**AIM:** Copy out the material below in full, but not its images.

**DATA SECTION:**
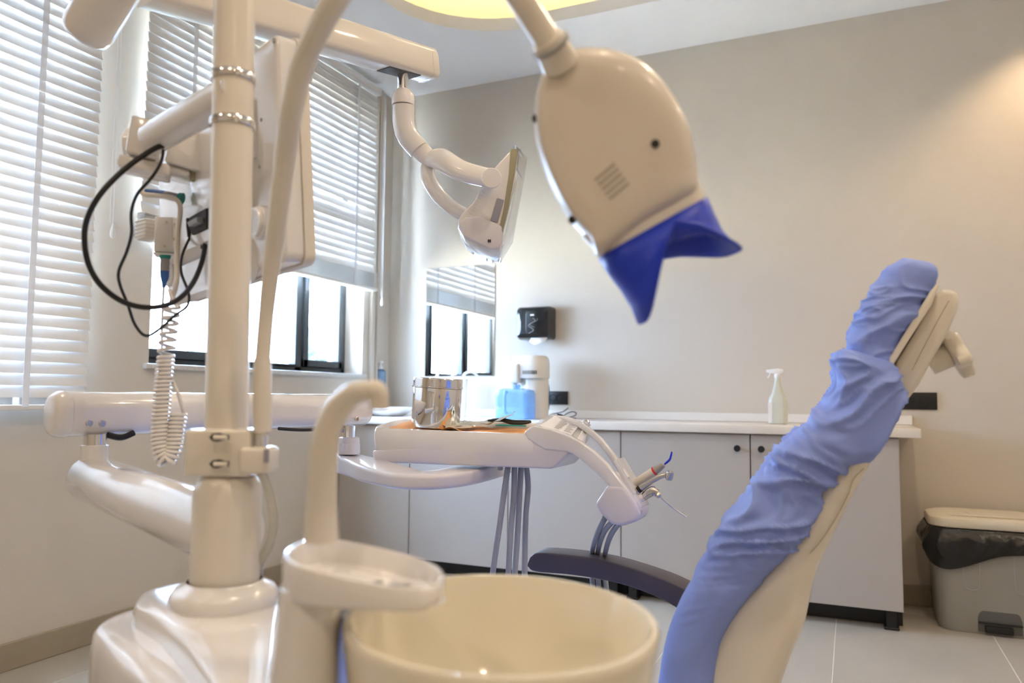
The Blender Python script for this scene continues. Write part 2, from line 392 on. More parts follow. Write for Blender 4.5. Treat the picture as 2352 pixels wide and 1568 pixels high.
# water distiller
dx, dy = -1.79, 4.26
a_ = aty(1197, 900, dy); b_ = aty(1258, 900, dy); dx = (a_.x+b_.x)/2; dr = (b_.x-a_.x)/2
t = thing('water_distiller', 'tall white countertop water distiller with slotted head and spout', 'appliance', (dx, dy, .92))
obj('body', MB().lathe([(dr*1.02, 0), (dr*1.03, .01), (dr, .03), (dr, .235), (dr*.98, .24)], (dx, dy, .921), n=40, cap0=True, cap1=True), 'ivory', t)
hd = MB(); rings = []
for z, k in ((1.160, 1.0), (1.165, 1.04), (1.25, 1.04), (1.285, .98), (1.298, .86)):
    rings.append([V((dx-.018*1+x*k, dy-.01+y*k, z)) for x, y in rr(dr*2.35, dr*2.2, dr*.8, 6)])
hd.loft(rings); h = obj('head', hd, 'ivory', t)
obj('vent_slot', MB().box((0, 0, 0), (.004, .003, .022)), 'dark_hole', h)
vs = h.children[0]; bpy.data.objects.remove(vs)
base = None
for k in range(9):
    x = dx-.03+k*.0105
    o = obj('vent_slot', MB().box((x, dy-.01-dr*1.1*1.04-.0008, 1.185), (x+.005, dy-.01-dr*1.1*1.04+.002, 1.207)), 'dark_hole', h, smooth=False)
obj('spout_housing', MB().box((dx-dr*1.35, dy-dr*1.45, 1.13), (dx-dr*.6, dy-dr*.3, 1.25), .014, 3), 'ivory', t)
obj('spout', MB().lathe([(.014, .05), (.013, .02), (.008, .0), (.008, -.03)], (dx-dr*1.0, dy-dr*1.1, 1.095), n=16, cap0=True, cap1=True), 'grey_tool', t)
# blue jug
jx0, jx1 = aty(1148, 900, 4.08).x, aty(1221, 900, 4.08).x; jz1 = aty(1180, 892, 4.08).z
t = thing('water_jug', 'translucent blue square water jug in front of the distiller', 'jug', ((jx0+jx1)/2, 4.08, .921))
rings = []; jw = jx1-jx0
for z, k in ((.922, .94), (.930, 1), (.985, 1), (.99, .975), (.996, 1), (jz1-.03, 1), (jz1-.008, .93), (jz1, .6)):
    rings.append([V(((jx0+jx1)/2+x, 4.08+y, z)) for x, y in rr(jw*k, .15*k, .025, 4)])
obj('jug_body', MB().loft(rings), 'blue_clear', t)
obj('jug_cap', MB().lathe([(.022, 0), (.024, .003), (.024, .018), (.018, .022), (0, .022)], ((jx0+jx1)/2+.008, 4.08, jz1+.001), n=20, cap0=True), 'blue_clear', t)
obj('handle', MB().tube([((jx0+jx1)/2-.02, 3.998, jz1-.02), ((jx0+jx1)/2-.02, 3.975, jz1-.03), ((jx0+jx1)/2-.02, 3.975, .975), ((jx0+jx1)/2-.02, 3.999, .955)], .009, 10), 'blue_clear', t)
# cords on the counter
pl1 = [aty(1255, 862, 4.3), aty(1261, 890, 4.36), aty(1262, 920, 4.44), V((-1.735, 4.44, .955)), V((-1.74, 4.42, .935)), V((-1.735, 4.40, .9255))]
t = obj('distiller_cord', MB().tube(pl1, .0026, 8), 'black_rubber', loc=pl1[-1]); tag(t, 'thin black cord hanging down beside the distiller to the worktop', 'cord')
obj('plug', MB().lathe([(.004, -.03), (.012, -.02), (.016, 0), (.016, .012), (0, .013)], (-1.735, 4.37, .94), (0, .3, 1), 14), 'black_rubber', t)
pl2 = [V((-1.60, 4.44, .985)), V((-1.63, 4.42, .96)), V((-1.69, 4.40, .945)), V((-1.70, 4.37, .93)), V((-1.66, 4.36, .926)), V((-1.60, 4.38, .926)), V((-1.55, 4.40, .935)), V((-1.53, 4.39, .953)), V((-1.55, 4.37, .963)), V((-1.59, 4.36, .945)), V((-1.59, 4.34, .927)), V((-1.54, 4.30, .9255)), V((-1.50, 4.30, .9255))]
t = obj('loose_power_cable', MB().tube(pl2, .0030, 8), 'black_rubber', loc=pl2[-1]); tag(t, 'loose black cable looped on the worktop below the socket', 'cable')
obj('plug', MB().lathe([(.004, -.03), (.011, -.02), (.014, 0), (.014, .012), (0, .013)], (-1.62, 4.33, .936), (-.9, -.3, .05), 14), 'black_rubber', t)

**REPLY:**
The Blender Python script for this scene continues. Write part 2, from line 392 on. More parts follow. Write for Blender 4.5. Treat the picture as 2352 pixels wide and 1568 pixels high.
# water distiller
dx, dy = -1.79, 4.26
a_ = aty(1197, 900, dy); b_ = aty(1258, 900, dy); dx = (a_.x+b_.x)/2; dr = (b_.x-a_.x)/2
t = thing('water_distiller', 'tall white countertop water distiller with slotted head and spout', 'appliance', (dx, dy, .92))
obj('body', MB().lathe([(dr*1.02, 0), (dr*1.03, .01), (dr, .03), (dr, .235), (dr*.98, .24)], (dx, dy, .921), n=40, cap0=True, cap1=True), 'ivory', t)
hd = MB(); rings = []
for z, k in ((1.160, 1.0), (1.165, 1.04), (1.25, 1.04), (1.285, .98), (1.298, .86)):
    rings.append([V((dx-.018*1+x*k, dy-.01+y*k, z)) for x, y in rr(dr*2.35, dr*2.2, dr*.8, 6)])
hd.loft(rings); h = obj('head', hd, 'ivory', t)
obj('vent_slot', MB().box((0, 0, 0), (.004, .003, .022)), 'dark_hole', h)
vs = h.children[0]; bpy.data.objects.remove(vs)
base = None
for k in range(9):
    x = dx-.03+k*.0105
    o = obj('vent_slot', MB().box((x, dy-.01-dr*1.1*1.04-.0008, 1.185), (x+.005, dy-.01-dr*1.1*1.04+.002, 1.207)), 'dark_hole', h, smooth=False)
obj('spout_housing', MB().box((dx-dr*1.35, dy-dr*1.45, 1.13), (dx-dr*.6, dy-dr*.3, 1.25), .014, 3), 'ivory', t)
obj('spout', MB().lathe([(.014, .05), (.013, .02), (.008, .0), (.008, -.03)], (dx-dr*1.0, dy-dr*1.1, 1.095), n=16, cap0=True, cap1=True), 'grey_tool', t)
# blue jug
jx0, jx1 = aty(1148, 900, 4.08).x, aty(1221, 900, 4.08).x; jz1 = aty(1180, 892, 4.08).z
t = thing('water_jug', 'translucent blue square water jug in front of the distiller', 'jug', ((jx0+jx1)/2, 4.08, .921))
rings = []; jw = jx1-jx0
for z, k in ((.922, .94), (.930, 1), (.985, 1), (.99, .975), (.996, 1), (jz1-.03, 1), (jz1-.008, .93), (jz1, .6)):
    rings.append([V(((jx0+jx1)/2+x, 4.08+y, z)) for x, y in rr(jw*k, .15*k, .025, 4)])
obj('jug_body', MB().loft(rings), 'blue_clear', t)
obj('jug_cap', MB().lathe([(.022, 0), (.024, .003), (.024, .018), (.018, .022), (0, .022)], ((jx0+jx1)/2+.008, 4.08, jz1+.001), n=20, cap0=True), 'blue_clear', t)
obj('handle', MB().tube([((jx0+jx1)/2-.02, 3.998, jz1-.02), ((jx0+jx1)/2-.02, 3.975, jz1-.03), ((jx0+jx1)/2-.02, 3.975, .975), ((jx0+jx1)/2-.02, 3.999, .955)], .009, 10), 'blue_clear', t)
# cords on the counter
pl1 = [aty(1255, 862, 4.3), aty(1261, 890, 4.36), aty(1262, 920, 4.44), V((-1.735, 4.44, .955)), V((-1.74, 4.42, .935)), V((-1.735, 4.40, .9255))]
t = obj('distiller_cord', MB().tube(pl1, .0026, 8), 'black_rubber', loc=pl1[-1]); tag(t, 'thin black cord hanging down beside the distiller to the worktop', 'cord')
obj('plug', MB().lathe([(.004, -.03), (.012, -.02), (.016, 0), (.016, .012), (0, .013)], (-1.735, 4.37, .94), (0, .3, 1), 14), 'black_rubber', t)
pl2 = [V((-1.60, 4.44, .985)), V((-1.63, 4.42, .96)), V((-1.69, 4.40, .945)), V((-1.70, 4.37, .93)), V((-1.66, 4.36, .926)), V((-1.60, 4.38, .926)), V((-1.55, 4.40, .935)), V((-1.53, 4.39, .953)), V((-1.55, 4.37, .963)), V((-1.59, 4.36, .945)), V((-1.59, 4.34, .927)), V((-1.54, 4.30, .9255)), V((-1.50, 4.30, .9255))]
t = obj('loose_power_cable', MB().tube(pl2, .0030, 8), 'black_rubber', loc=pl2[-1]); tag(t, 'loose black cable looped on the worktop below the socket', 'cable')
obj('plug', MB().lathe([(.004, -.03), (.011, -.02), (.014, 0), (.014, .012), (0, .013)], (-1.62, 4.33, .936), (-.9, -.3, .05), 14), 'black_rubber', t)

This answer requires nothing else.